How Old is our Church

 

No 3: Where was the earlier church?

We have seen so far that Penn had its own Clerk or Priest in 1183, and that the oldest parts of the present church appear to be late twelfth century, probably built in 1177. The question then arises of whether there was a still older church or churches on the same site or elsewhere, and the answer to this depends very largely on when there were sufficient people living in Penn to justify a church

There is no reference to Penn in Domesday Book but this does not mean that there was no one living here in 1086. Domesday Book was not a comprehensive list of all towns and villages, but was concerned only with those places at which geld or tax was collected. Penn was paying geld through the manor house at Taplow, and so was included in its Domesday totals. In fact, a very good case has been made that Penn was already a 5 hide manor with some 600 acres under plough, as a part of King Alfred’s royal estate centred on Burnham, some 200 years before the Conquest. By the time of the Conquest, in 1066, Penn seems to have been nearly fully developed, with 1500 acres of arable.

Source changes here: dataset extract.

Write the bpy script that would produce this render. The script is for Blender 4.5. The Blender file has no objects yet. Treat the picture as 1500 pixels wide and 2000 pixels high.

It is therefore reasonable to assume that there were earlier churches. Archaeological evidence, either of an earlier church or graveyard has not been found, probably because no one has been looking for them, and we should make a point of carefully inspecting any holes that are dug in or near the church.

Before the Conquest most local churches are likely to have wooden. The century or so between c.1050 – 1150 is recognised to have been a period of great rebuilding when simple wooden churches were replaced by stone churches or its local equivalent, flint in our case, and with more style.  A pre-Conquest observer recorded that ‘the whole world was putting on a white mantle of churches’, and William of Malmesbury reported in 1125 ‘churches and monasteries rising in every village town and city in a new style of architecture’.

Domesday Book is not helpful on the presence of churches in Buckinghamshire. Some counties are more fortunate but only three churches are mentioned in the whole of Buckinghamshire out of what are assumed to have been two hundred or more.

An earlier church may well lie beneath the present one, but it is a reasonable assumption that the very first church to be built in Penn was a simple wooden building on a knoll half a mile from today’s church.